July 12, 2017 is the 200th birthday of Henry David Thoreau, the godfather of the Green movement, the original proponent of civil disobedience, a likely virgin and one of the world’s great aphorists.

Like many others, I first real “Walden” in high school, and found it inscrutable.  I reread it in college and was inspired by the themes of independence, simplicity and naturalism.  I thought it might change my life, but alas, it didn’t really. Or at least not too much.

And then as a worldlier adult I read it a third time and found myself vaguely annoyed at the impracticality of it all.  It’s all well and good for Thoreau to live simply because modern capitalistic society has made it possible for someone to easily acquire the basic necessities of life.  Five hundred years ago a person living in the woods alone would have spend all his time growing and hunting food and would have no time for writing books.

Walden book

(My very dog-eared copy of Walden from high school)

It’s probably not useful today, if indeed, if ever was, to look at “Walden” as a practical guide to living.  However, it is a remarkable self-help book.  His exhortations to simplify your life, to stop chasing material wealth and to get more in tune with the natural world are more important today than ever before.

Walden Pond itself has been a place of pilgrimage over the years and I’ve been there twice myself.  Both times the site of Thoreau’s cabin was represented by some stone markers, although I understand an actual replica cabin has since been constructed.

Gary At Walden

(This was the site of the cabin in 1980)

Thoreau's_cabin_near_Walden_Pond_and_his_statue.jpg

(Here’s the cabin today)

Whatever you think about Thoreau’s philosophy, there’s no denying he is a remarkable writer.  Walden is full of beautiful inspiring language.  Almost every page has a sentence worth underlining (and having read the same volume three times, there is plenty of underlining in my copy.)  Here are some of my favorite quotes from Walden.  It would not be hard to assemble twice as many from his other writings.

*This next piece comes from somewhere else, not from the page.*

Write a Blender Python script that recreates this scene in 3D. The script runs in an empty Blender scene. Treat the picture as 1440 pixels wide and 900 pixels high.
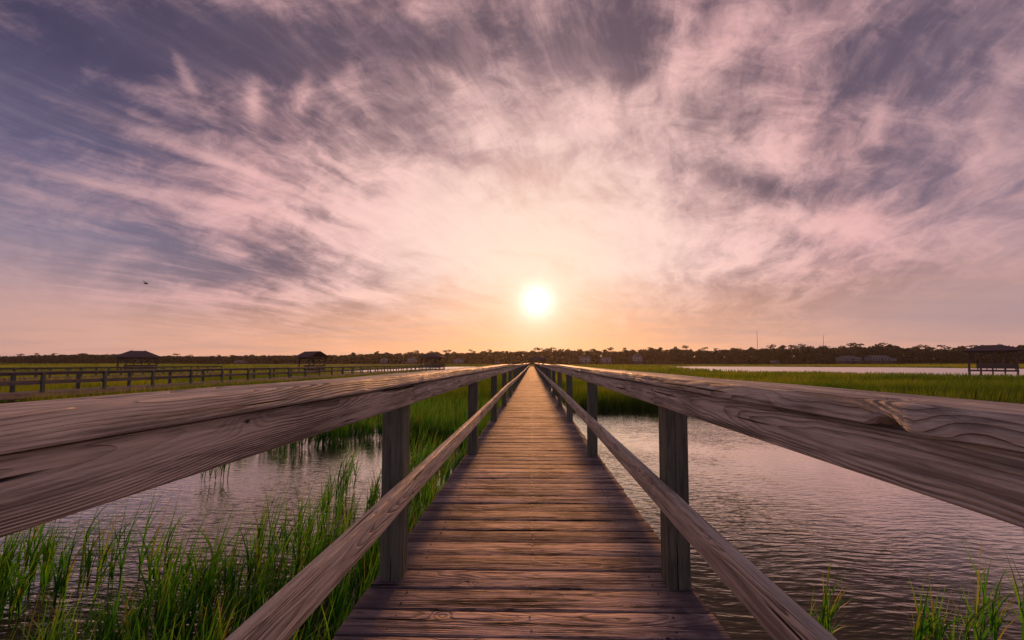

  • The mass of men lead lives of quiet desperation, and go to the grave with the song still in them.
  • Why should we be in such desperate haste to succeed, and in such desperate enterprises? If a man does not keep pace with his companions, perhaps it is because he hears a different drummer.
  • I went to the woods because I wished to live deliberately, to front only the essential facts of life, and see if I could not learn what it had to teach, and not, when I came to die, discover that I had not lived.
  • I would rather sit on a pumpkin, and have it all to myself, than be crowded on a velvet cushion.
  • However mean your life is, meet it and live it; do not shun it and call it hard names. It is not so bad as you are. It looks poorest when you are richest. The fault-finder will find faults even in paradise. Love your life, poor as it is. You may perhaps have some pleasant, thrilling, glorious hours, even in a poorhouse.
  • As if you could kill time without injuring eternity.
  • Live in each season as it passes; breathe the air, drink the drink, taste the fruit, and resign yourself to the influence of the earth.
  • Time is but the stream I go a-fishing in. I drink at it; but while I drink I see the sandy bottom and detect how shallow it is. Its thin current slides away, but eternity remains.
  • A man is rich in proportion to the number of things which he can afford to let alone.
  • Only that day dawns to which we are awake. There is more day to dawn. The sun is but a morning star.
  • Simplicity, simplicity, simplicity! I say, let your affairs be as two or three, and not a hundred or a thousand; instead of a million count half a dozen, and keep your accounts on your thumb nail.
  • Most of the luxuries and many of the so-called comforts of life are not only not indispensable, but positive hindrances to the elevation of mankind.